If the above is true, then why are there explicit examples of Hanan Pacha and Uran Pacha there, and strategically placed. Like many ancient cities or large sacred places, it is easy to see where the first constructions of Machu Picchu are.

The Intihuatana, or Hitching Post of the Sun is not simply a finely shaped large piece of stone. It is the highest example of exposed bedrock in the area, and clearly Hanan Pacha. Also, the interior of the Temple of the Sun, which is nearby, has all of the hall marks of being either Hanan Pacha, or Uran Pacha at the latest. It is exposed bedrock with the same type of moulded depressions that one finds at Sachsayhuaman.

Surrounding both the Intihuatana and the Temple of the Sun`s core are the finest wall constructions to be found at Machu Picchu. The stone is white granite, as is most of the whole city, and here the stones, some 10 feet long and 8 feet high, at the base of the Intihuatana, fit perfectly together. The farther one goes from these two famous constructions, in general, the poorer the craftsmanship.

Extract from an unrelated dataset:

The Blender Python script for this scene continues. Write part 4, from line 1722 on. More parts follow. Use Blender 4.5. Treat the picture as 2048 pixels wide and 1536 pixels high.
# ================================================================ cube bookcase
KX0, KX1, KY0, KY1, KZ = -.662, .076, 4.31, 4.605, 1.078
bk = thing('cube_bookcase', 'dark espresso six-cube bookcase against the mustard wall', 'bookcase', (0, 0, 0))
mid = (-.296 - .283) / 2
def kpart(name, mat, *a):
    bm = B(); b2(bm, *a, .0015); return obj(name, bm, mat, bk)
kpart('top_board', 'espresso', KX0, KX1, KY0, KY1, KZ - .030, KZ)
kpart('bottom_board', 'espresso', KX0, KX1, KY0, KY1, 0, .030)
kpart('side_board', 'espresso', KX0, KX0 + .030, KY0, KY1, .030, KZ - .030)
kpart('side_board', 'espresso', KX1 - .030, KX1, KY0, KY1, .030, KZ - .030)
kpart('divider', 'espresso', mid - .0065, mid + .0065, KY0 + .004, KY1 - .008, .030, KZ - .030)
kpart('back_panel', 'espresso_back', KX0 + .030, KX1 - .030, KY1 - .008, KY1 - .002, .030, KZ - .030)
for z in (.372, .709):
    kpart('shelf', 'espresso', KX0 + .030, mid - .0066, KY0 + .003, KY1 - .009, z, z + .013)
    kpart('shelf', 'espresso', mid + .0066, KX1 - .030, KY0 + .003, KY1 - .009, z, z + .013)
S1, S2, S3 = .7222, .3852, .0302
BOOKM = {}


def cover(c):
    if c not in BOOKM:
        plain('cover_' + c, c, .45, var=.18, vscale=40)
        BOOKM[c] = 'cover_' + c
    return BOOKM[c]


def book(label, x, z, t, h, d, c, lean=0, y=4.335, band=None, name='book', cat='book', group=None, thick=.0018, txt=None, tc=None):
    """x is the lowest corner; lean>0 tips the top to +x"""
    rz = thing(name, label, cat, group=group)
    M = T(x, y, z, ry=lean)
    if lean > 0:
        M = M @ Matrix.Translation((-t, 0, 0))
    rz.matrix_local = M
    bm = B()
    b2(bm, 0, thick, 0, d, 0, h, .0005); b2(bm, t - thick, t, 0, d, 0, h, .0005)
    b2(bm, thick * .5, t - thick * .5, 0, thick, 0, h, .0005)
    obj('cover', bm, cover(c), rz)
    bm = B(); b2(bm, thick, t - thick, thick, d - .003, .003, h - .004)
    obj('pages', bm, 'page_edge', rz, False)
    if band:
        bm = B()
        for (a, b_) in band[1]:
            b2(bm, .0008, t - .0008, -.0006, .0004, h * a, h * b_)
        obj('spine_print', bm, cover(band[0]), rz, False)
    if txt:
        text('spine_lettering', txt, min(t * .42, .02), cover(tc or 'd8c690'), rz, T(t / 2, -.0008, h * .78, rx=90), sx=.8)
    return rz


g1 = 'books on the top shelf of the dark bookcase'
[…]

It is not hard to theorize that the Intihuatana and Temple of the Sun, as well as the Temple of the Condor which is not far away, form the early nucleus of this complex, and are far more ancient than most archaeologists believe. Like any major sacred place, later cultures came and added to it. In the case of the Inca, the last of its inhabitants, the huge system of agricutural terraces and most of the houses were most likely built under the watchful eye of Pachacutec.

In the next paper I would like to more deeply probe into Ollantaytambo, because this place, which very much takes a back seat to Machu Picchu in the eyes of scholars and the general public alike, holds deep secrets about the Inca and their origins as a distinct people.

The early writer Fernando de Montesinos, much maligned by his contemporaries, may hold keys to the early stages of the Inca. According to him, more than 60 rulers, in succession, called Amautas, preceded Manco capac, who is commonly thought of as the first Sapa Inca; the one who left the Titicaca region about 1000 AD and founded Cuzco about 1200 AD.

The Amautas did not live in Cuzco, according to Montesinos, but at Ollantaytambo, whose original name was House of the Dawn.